As election day approached, Bill was again caught between Hillary's high-minded ethical insistence and his managers' ground-level strategic realism. Desperate for last-minute funds, the campaign had been offered $15,000 from a lawyer who represented state dairy interests, earmarked for use in Sebastian County, where it was known voting results could be bought and certified. The contribution was also intended to help secure Clinton's agreement to serve the interests of the dairy industry once he was in office. But Hillary fought the deal during a heated election eve meeting. Clinton remained quiet, but, according to Fray, Hillary was unyielding, telling Bill: “No! You don't want to be a party to this!”

Did they want to win or did they want to lose? Fray asked.

“Well, I don't want to win this way. If we can't earn it, we can't go [to Washington],” Hillary answered, according to Fray.
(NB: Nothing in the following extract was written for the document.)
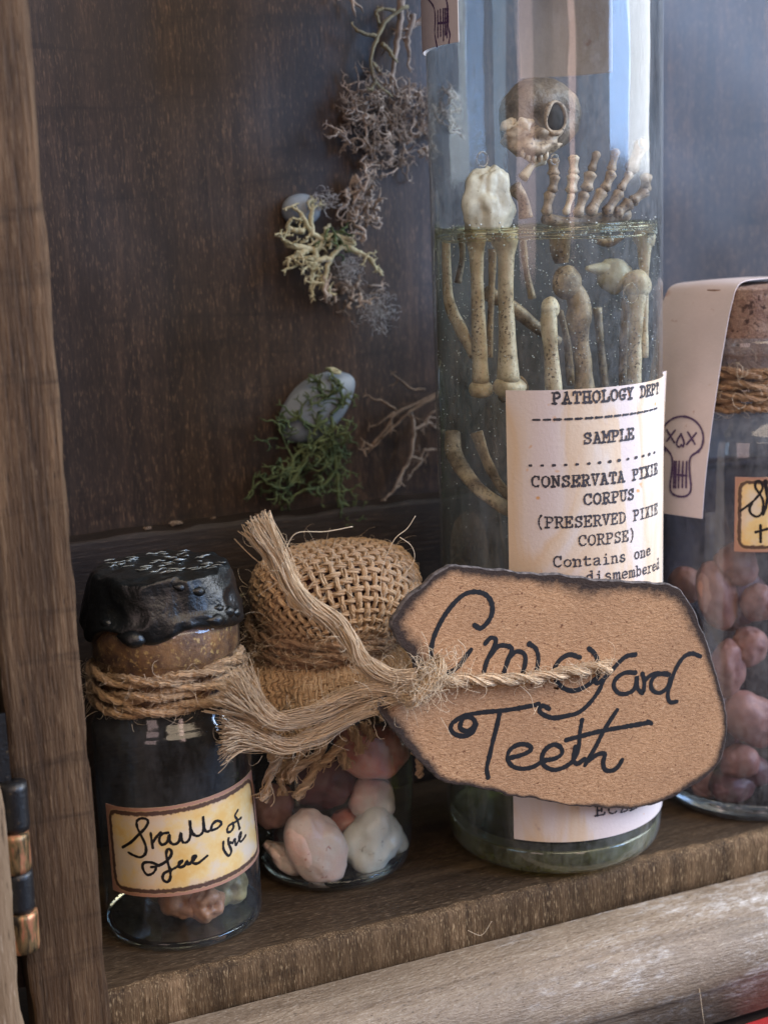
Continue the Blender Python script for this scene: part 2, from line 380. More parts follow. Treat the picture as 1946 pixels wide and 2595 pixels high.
M_peb_p = plain('pink_white_pebble', (.66, .45, .36), .34, .2, 1.3, col2=(.62, .52, .44), bump=.5, bscale=4, bdist=.06, sss=.15, speck=((.40, .18, .14), 6, .66))
M_peb_w = plain('white_pebble', (.72, .71, .62), .35, .2, 1.1, col2=(.58, .56, .47), bump=.2, bscale=5, sss=.2, speck=((.16, .13, .10), 7, .66))
M_peb_r = plain('salmon_pebble', (.56, .16, .11), .35, .2, 1.1, col2=(.58, .36, .29), bump=.2, bscale=5, sss=.15)
M_peb_m = plain('maroon_pebble', (.15, .05, .05), .45, .3, 1.4, col2=(.08, .035, .04), bump=.3, bscale=5)
M_peb_g = plain('half_pink_pebble', (.60, .30, .25), .4, .2, .55, col2=(.60, .58, .50), bump=.2, bscale=5, sss=.15)
M_nut = plain('pinkish_brown_nut', (.52, .30, .23), .5, .3, 1.2, col2=(.28, .13, .105), bump=.5, bscale=5)
M_orange = plain('orange_resin', (.55, .28, .15), .45, .4, 1.6, col2=(.26, .12, .06), bump=.6, bscale=5)
M_olive = plain('olive_resin', (.48, .40, .20), .45, .4, 1.6, col2=(.15, .12, .05), bump=.5, bscale=5)

# ------------------------------------------------------------------ the cabinet
cab = thing('wooden_cabinet', 'dark brown stained wooden cabinet whose open shelf holds the jars', 'cabinet', (0, 27, 0))
def slab(name, mat, x, y, z, nx, nz, amp=.02, parent=cab, bevel=.05):
    """box whose edges are softened and front a little uneven"""
    b = MB(); x0, x1 = x; y0, y1 = y; z0, z1 = z
    xs = np.r_[x0, x0 + bevel, np.linspace(x0 + 2 * bevel, x1 - 2 * bevel, nx), x1 - bevel, x1]
    zs = np.r_[z0, z0 + bevel, np.linspace(z0 + 2 * bevel, z1 - 2 * bevel, nz), z1 - bevel, z1]
    X, Z = np.meshgrid(xs, zs, indexing='ij')
    d = np.minimum(np.minimum(X - x0, x1 - X), np.minimum(Z - z0, z1 - Z))
    Y = y0 + np.where(d < bevel * .5, bevel, np.where(d < bevel * 1.5, bevel * .25, 0)) + amp * vnoise(np.stack([X * .7, Z * .7 + 9, X * 0 + 3], -1)) * (d > 0)
    jx = amp * 1.5 * vnoise(np.stack([X * 0, Z * 2.1, X * 0 + 5], -1)) * ((X == x0) | (X == x1)); jz = amp * 1.5 * vnoise(np.stack([X * 2.1, Z * 0, X * 0 + 8], -1)) * ((Z == z0) | (Z == z1))
    X = X + jx; Z = Z + jz
    F = np.stack([X, Y, Z], -1); b.grid(F)
    n, m = X.shape
    rim = [(i, 0) for i in range(n)] + [(n - 1, j) for j in range(1, m)] + [(i, m - 1) for i in range(n - 2, -1, -1)] + [(0, j) for j in range(m - 2, 0, -1)]
    A = np.array([F[i, j] for i, j in rim]); B = A.copy(); B[:, 1] = y1
    b.grid(np.stack([B, A]), closed=True); b.add(B, [tuple(range(len(B)))])
    return b.build(name, mat, parent)
slab('back_panel', M_back, (4.0, 46.5), (34.95, 35.8), (-1.0, 34), 90, 60, .03)
slab('back_rail', M_rail, (4.0, 46.5), (34.05, 34.93), (.01, 7.95), 110, 12, .035, bevel=.06)
slab('side_post', M_post, (3.55, 5.06), (27.05, 28.0), (-6, 35.2), 14, 150, .02, bevel=.05)
MB().box(3.2, 4.6, 28.03, 34.9, .02, 34).build('side_panel', M_rail, cab, False)
MB().box(46.3, 47.2, 27.1, 34.9, .02, 34).build('side_panel', M_rail, cab, False)
MB().box(3.6, 47.2, 28.03, 34.9, 34.03, 35.2).build('top_board', M_rail, cab, False)
# shelf: profile swept along x, worn front arris
def sweep(name, mat, prof, x0, x1, n, amp, seed, amps=None):
    b = MB(); prof = np.array(prof, float); xs = np.linspace(x0, x1, n)
    V = np.zeros((n, len(prof), 3)); V[..., 0] = xs[:, None]; V[..., 1:] = prof[None]
    nz1 = vnoise(np.stack([V[..., 0] * .45, V[..., 1] * .5 + seed, V[..., 2] * .6], -1)); nz2 = vnoise(np.stack([V[..., 0] * 3.1, V[..., 1] * 3 + seed, V[..., 2] * 3], -1))
    w = np.ones(len(prof)) if amps is None else np.array(amps)
    V[..., 1] += amp * w * (nz1 + .35 * nz2); V[..., 2] += amp * .6 * w * (np.roll(nz1, 3, 0) + .5 * nz2)
    V[..., 0] = xs[:, None]
    b.grid(V, flip=True)
    for e in (0, -1): b.add(V[e], [tuple(range(len(prof)))])
    return b.build(name, mat, cab)
sweep('shelf_board', M_shelf, [(34.5, 0), (31, 0), (29, 0), (28, 0), (27.45, -.01), (27.32, -.025)], 5.0, 46.4, 330, .05, 3, [0, 0, 0, .05, .7, 1])
sweep('shelf_front', M_front, [(27.34, -.02), (27.24, -.07), (27.17, -.17), (27.14, -.4), (27.14, -.8), (27.16, -1.35), (27.9, -1.36)], 5.07, 46.4, 400, .06, 3, [1, 1, .6, .4, .3, .2, 0])
sweep('front_moulding', M_mould, [(27.13, -1.08), (26.9, -1.09), (26.55, -1.14), (26.2, -1.26), (25.85, -1.46), (25.6, -1.72), (25.45, -2.05), (25.4, -2.4), (25.46, -2.7), (25.6, -2.86), (25.72, -2.95), (25.74, -3.85), (26.8, -3.87)], 3.0, 47.2, 400, .035, 21, [.2, .6, 1, 1, 1, 1, 1, 1, 1, 1, .5, .2, 0])
# hinge on the left edge of the post, and the door it carries
H = crop(0, 1900, 3.183)
def hp(x, y, Y=26.85): return onY(*H([(x, y)])[0], Y)
slab('cabinet_door', M_door, (-3.5, 3.25), (26.35, 27.0), (-6, 30), 16, 120, .03, bevel=.08)
hinge = MB(); hinge.box(3.27, 3.53, 26.98, 27.04, 2.2, 6.3); hinge = hinge.build('hinge', M_kblk, cab, False)
for (x, y0, y1, w, mt) in ((110, 262, 640, .26, M_kblk), (108, 664, 968, .31, M_brass), (150, 972, 1290, .28, M_kblk), (168, 1294, 1598, .34, M_brass)):
    A, B_ = hp(x, y0), hp(x + (y1 - y0) * .07, y1)
    b = MB(); P = np.linspace(A, B_, 9); r = np.full(9, w); r[0] = r[-1] = w * .95
    b.tube(P, r, 18); b.build('hinge_knuckle', mt, hinge)
b = MB(); P = sm([hp(30, 985), hp(45, 1120), hp(68, 1270)], 5); b.tube(P, .10, 8); b.build('wood_sliver', M_door, cab)

tbl = MB(); xs = np.linspace(-60, 110, 40); ys = np.linspace(-30, 60, 40); XX, YY = np.meshgrid(xs, ys, indexing='ij')
tag(tbl.grid(np.stack([XX, YY, -4.15 + 0 * XX], -1)) or tbl.build('table_surface', M_rail), kind='structure')
b = MB(); xs = np.linspace(20.1, 44, 90); ys = np.linspace(24.7, 25.68, 14); XX, YY = np.meshgrid(xs, ys, indexing='ij')
b.grid(np.stack([XX + .3 * vnoise(np.stack([YY * .4, XX * 0, XX * 0], -1)), YY, -4.02 + .06 * vnoise(np.stack([XX * .6, YY * .6, XX * 0], -1))], -1))
tag(b.build('red_cloth', M_red, None, loc=(24, 25, -4)), 'bright red cloth on the table below the cabinet moulding', 'cloth')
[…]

In September, Bill had been behind 59 percent to 23 percent, according to the polls. By election day, he and Hammerschmidt were locked in a tight race, partly because Hammerschmidt hadn't felt it necessary to campaign until three weeks before the election, so confident had he been of coasting to victory. Bill had been doing door-to-door campaigning for eight months in every hamlet and hollow in the district. The Clinton camp was optimistic on election night. By midnight, Bill had pulled ahead in a close race, with only the votes from Sebastian County outstanding—long past the hour when they should have been reported. Hillary was seated at a desk, calmly working a calculator and trying to analyze the vote. Clinton volunteers at the county courthouse were hearing tales of chicanery with the ballot boxes. When Fort Smith, the county seat, fell to Hammerschmidt by a big—and unlikely—margin, Fray went on a tear, throwing things and swearing. “It was the goddamn money!” he shouted. Clinton had lost the election by six thousand votes. Fray claimed that Hillary's ethics kept Clinton out of Congress.